Japanese Company Says Its Lander Unexpectedly Accelerated Before Crashing on the Moon

Japanese Company Says Its Lander Unexpectedly Accelerated Before Crashing on the Moon

Following Tuesday’s failed attempt to land on the surface of the Moon, Japan’s ispace said its lunar lander may have unexpectedly accelerated on its way down before crashing on the lunar surface.

The Hakuto-R Mission 1 lander (M1) was scheduled to touchdown on the Moon on April 25 at 12:40 p.m. ET. “Shortly after the scheduled landing time, no data was received indicating a touchdown,” ispace wrote in a statement. “ispace engineers monitored the estimated remaining propellant reached at the lower threshold and shortly afterward the descent speed rapidly increased.”

Tokyo-based ispace officially declared its first mission a failure, although engineers are still analysing the data collected before communication with the spacecraft was lost. Based on the data acquired so far, however, the company believes M1’s altitude measurement system miscalculated the distance to the surface during its landing attempt. As a result, the lander may have failed to reduce its speed during its descent towards the lunar surface.

“It apparently went into a free-fall towards the surface as it was running out of fuel to fire up its thrusters,” Ryo Ujiie, chief technology officer at ispace, explained during a news conference on Wednesday, according to Reuters.

Hakuto-R M1 launched on December 11, 2022 on board a SpaceX Falcon 9 rocket from Cape Canaveral Space Force Station in Florida. With its inaugural mission, ispace was hoping to become the first private company to land on the Moon. There has been one previous attempt by Israel’s private Beresheet lunar lander, which tried to land on the Moon in 2019 but ended up crashing on its surface.

The M1 lander was meant to initiate a new era for commercial space ventures, delivering payloads to the Moon on a regular basis as the industry tries to establish a lunar presence. ispace’s lunar lander was carrying both commercial and government-owned payloads to the surface of the Moon, including a two-wheeled transformable robot by the Japanese space agency and the Emirati-built Rashid rover. After the failed landing attempt, ispace’s shares fell by 20% to mark the its stock’s worst performance since going public earlier this month, Bloomberg reported.

ispace is working on follow-up missions, taking lessons learned from its debut mission. “We believe that we have fully accomplished the significance of this mission, having acquired a great deal of data and experience by being able to execute the landing phase,” Takeshi Hakamada, founder and CEO of ispace, said in the company’s statement. “We are already developing Mission 2 and Mission 3 concurrently and have prepared a foundation that can maintain this continuity.”

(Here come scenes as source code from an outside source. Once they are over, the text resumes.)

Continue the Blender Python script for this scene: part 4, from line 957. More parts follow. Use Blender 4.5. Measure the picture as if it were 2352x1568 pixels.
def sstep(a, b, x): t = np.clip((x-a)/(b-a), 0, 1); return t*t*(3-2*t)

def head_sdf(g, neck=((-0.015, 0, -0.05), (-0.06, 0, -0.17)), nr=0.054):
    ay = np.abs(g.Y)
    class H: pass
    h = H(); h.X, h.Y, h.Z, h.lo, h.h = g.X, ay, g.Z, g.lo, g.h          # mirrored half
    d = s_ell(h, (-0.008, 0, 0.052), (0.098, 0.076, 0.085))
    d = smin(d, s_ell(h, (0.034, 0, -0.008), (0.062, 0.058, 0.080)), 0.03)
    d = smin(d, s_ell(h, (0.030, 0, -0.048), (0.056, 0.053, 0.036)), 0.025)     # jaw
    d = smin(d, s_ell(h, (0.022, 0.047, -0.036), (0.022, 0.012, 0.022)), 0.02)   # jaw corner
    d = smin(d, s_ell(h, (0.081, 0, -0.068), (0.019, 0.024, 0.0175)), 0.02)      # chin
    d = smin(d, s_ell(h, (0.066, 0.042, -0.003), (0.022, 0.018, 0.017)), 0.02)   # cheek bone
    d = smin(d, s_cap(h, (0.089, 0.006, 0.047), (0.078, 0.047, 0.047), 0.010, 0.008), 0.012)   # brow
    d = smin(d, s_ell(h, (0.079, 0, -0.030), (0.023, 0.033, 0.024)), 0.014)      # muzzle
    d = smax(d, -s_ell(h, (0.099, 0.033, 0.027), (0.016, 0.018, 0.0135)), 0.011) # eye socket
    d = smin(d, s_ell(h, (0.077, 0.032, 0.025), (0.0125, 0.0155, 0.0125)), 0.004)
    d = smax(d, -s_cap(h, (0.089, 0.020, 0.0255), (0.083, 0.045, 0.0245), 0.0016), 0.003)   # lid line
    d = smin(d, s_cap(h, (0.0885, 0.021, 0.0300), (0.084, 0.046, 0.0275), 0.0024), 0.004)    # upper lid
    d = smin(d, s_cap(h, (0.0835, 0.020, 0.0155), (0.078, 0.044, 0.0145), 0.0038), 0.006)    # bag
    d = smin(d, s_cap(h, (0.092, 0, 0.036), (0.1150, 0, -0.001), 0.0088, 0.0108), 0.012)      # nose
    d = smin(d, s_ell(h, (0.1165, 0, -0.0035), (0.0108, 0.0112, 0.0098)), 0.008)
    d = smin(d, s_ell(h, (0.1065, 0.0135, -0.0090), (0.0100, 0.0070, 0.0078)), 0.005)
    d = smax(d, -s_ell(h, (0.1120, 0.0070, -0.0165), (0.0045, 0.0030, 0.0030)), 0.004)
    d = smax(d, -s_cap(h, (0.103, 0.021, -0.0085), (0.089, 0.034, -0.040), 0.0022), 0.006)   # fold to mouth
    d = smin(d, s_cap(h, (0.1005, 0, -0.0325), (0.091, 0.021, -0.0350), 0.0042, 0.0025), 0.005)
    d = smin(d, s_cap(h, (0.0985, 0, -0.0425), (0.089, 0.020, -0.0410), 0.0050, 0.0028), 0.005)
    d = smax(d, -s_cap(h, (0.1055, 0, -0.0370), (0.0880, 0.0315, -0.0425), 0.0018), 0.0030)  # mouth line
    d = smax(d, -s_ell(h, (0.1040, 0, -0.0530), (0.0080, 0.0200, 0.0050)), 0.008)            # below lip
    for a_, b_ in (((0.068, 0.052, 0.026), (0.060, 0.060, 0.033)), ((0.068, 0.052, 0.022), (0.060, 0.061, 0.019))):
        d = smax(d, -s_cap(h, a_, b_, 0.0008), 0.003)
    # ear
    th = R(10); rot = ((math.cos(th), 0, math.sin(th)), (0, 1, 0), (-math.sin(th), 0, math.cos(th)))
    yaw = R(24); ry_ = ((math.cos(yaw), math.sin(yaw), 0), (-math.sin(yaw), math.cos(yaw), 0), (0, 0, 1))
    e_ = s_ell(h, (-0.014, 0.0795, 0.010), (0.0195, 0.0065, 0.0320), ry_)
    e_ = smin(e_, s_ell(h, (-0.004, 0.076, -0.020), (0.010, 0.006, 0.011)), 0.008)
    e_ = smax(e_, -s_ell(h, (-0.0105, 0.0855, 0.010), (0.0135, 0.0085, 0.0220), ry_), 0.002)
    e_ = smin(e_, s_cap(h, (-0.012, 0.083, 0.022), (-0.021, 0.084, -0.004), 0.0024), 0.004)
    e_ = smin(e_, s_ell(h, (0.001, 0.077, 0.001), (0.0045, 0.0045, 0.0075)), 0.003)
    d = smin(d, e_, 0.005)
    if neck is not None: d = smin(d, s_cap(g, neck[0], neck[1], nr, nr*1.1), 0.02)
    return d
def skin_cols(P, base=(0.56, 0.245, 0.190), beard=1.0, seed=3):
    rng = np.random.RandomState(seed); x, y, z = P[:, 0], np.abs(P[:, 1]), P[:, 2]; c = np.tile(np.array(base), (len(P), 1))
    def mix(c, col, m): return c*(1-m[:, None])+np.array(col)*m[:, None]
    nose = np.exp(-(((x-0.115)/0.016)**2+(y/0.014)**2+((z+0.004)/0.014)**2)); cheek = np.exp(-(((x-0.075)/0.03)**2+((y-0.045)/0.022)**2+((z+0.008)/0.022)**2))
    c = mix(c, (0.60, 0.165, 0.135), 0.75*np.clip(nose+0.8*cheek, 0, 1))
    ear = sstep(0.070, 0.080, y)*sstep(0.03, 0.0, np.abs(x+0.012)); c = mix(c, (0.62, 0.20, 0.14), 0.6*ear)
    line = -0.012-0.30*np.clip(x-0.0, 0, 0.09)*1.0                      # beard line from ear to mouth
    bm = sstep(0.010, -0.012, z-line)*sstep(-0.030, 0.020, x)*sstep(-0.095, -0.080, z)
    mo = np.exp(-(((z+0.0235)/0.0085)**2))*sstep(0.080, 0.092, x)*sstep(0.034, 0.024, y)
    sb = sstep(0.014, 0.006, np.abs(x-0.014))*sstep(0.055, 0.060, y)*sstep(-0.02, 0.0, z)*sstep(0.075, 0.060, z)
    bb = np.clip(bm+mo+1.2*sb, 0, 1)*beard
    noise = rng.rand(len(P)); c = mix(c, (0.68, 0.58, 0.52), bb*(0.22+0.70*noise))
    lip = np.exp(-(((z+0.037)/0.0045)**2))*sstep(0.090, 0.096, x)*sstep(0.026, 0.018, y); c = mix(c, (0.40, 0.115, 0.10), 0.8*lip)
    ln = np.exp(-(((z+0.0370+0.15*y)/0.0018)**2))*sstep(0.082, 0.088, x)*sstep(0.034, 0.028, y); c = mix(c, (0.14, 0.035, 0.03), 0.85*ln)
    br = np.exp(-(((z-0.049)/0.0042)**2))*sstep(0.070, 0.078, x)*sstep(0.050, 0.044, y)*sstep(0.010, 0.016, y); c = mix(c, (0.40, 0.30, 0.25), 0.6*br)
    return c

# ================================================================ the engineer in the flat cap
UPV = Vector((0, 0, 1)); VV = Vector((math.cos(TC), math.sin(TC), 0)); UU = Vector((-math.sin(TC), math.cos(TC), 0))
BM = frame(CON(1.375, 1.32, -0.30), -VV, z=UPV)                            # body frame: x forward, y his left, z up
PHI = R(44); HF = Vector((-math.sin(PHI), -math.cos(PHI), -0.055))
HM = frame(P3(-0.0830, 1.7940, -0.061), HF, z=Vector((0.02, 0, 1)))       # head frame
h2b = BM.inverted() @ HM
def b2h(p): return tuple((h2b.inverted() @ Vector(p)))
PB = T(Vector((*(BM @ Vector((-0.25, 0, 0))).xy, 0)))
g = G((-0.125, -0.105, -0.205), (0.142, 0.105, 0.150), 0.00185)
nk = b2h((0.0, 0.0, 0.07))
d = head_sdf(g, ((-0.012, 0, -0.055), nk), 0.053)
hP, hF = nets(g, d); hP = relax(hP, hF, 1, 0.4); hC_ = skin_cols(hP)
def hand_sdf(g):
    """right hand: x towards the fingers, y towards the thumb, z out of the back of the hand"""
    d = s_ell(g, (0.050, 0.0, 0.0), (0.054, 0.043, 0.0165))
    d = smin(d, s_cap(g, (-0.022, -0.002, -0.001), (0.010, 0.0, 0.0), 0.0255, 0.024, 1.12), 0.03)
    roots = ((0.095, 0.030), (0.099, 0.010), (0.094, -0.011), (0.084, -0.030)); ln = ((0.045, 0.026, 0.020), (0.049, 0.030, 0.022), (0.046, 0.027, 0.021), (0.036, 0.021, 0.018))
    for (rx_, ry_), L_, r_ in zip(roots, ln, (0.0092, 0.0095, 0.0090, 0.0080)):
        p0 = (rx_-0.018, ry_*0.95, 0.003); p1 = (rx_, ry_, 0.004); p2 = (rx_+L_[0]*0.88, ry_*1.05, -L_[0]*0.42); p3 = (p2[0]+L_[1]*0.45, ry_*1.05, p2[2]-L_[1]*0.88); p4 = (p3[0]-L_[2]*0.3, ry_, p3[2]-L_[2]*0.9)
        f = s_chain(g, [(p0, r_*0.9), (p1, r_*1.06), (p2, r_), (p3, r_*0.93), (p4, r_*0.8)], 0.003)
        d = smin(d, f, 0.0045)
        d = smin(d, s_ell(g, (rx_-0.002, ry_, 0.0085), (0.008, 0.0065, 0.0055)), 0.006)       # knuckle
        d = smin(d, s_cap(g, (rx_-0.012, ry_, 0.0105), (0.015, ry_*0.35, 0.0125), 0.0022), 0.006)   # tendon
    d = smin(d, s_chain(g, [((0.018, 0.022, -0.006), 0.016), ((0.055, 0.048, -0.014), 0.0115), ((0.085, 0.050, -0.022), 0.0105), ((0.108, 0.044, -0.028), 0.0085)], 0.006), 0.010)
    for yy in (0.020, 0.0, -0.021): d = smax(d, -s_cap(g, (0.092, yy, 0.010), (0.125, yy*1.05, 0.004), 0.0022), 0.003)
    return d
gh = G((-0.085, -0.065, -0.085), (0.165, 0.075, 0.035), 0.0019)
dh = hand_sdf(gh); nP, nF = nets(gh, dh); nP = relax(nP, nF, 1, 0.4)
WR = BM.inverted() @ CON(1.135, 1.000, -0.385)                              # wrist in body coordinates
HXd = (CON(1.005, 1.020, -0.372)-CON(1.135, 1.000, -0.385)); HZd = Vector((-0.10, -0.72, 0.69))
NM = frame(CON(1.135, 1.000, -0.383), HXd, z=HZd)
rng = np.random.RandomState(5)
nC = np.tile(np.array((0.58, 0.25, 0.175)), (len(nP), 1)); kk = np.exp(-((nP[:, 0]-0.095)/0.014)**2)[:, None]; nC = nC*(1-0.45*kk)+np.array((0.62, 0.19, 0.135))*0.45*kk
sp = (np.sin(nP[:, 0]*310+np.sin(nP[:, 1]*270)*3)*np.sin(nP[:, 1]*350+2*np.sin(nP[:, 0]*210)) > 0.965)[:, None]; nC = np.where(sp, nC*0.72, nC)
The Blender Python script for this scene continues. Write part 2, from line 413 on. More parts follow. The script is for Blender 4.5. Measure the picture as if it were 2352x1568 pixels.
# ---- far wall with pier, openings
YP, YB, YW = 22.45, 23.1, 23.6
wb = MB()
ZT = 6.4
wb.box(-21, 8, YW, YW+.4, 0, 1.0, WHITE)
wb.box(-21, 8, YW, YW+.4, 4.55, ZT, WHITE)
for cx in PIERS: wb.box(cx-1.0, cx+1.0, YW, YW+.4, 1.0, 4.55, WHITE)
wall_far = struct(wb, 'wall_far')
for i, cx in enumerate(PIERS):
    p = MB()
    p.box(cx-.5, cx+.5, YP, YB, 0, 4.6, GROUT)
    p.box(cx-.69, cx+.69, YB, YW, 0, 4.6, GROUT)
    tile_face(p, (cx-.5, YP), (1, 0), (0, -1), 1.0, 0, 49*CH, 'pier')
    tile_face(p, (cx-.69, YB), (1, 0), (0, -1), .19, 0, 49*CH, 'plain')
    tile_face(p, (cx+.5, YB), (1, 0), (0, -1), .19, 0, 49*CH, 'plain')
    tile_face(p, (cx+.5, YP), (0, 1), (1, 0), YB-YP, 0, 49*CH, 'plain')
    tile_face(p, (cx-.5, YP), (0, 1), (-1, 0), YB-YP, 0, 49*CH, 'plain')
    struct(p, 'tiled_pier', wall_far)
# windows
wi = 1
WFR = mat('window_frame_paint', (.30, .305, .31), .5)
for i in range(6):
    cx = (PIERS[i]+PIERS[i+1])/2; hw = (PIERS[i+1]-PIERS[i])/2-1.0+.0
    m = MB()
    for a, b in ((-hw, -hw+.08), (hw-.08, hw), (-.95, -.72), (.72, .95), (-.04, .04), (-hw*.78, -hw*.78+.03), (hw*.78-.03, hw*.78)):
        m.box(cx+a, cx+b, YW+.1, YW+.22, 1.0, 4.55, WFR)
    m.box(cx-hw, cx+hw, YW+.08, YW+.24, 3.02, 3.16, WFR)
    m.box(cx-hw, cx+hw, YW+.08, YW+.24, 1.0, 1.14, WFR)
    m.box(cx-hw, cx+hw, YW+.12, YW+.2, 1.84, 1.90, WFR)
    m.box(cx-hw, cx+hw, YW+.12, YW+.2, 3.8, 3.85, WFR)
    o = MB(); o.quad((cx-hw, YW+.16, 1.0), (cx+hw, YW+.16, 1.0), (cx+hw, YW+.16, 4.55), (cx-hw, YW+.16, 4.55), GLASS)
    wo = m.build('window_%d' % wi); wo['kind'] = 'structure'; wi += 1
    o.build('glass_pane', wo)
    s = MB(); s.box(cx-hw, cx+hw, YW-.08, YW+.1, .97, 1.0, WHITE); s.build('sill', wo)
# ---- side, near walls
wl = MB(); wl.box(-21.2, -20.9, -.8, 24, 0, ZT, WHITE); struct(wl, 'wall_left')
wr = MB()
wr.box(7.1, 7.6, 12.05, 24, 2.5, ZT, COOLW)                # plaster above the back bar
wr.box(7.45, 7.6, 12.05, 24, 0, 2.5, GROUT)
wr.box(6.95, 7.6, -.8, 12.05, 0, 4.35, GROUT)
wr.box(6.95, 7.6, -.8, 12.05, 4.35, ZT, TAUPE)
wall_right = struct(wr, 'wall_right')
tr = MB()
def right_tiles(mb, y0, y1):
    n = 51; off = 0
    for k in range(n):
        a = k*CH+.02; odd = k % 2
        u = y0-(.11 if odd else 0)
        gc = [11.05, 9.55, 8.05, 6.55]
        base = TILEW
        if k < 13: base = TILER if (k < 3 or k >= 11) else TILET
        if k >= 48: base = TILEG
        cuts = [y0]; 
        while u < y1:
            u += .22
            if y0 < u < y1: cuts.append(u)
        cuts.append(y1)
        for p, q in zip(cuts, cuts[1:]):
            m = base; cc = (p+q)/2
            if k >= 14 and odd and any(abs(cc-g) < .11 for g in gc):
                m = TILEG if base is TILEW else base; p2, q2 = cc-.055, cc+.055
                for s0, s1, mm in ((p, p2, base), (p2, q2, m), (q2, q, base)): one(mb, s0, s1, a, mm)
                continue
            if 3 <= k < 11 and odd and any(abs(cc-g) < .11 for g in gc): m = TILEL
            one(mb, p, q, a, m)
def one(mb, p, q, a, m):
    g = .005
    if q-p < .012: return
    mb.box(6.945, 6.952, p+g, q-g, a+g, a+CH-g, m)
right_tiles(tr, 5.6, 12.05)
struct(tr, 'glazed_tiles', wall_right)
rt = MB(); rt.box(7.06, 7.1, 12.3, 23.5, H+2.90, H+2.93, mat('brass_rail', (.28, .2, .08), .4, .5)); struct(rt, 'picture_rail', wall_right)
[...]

Other companies are now hoping to be the first to land on the Moon. Pittsburgh-based Astrobiotic is gearing up to launch its Peregrine lunar lander sometime this year as part of NASA’s Commercial Lunar Payload Services. Peregrine is packed with 24 different payloads from three national space agencies, as well as payloads from commercial companies. Similarly, Intuitive Machines’ Nova-C lunar lander is aiming to land on the Moon’s south pole. The commercial lunar lander is scheduled for launch in June 2023, carrying payloads from NASA in addition to its private cargo.

The commercial race to the Moon is back on with new contenders vying for a dusty landing spot on the lunar surface. But as this latest episode attests, the Moon continues to be an unwelcoming host.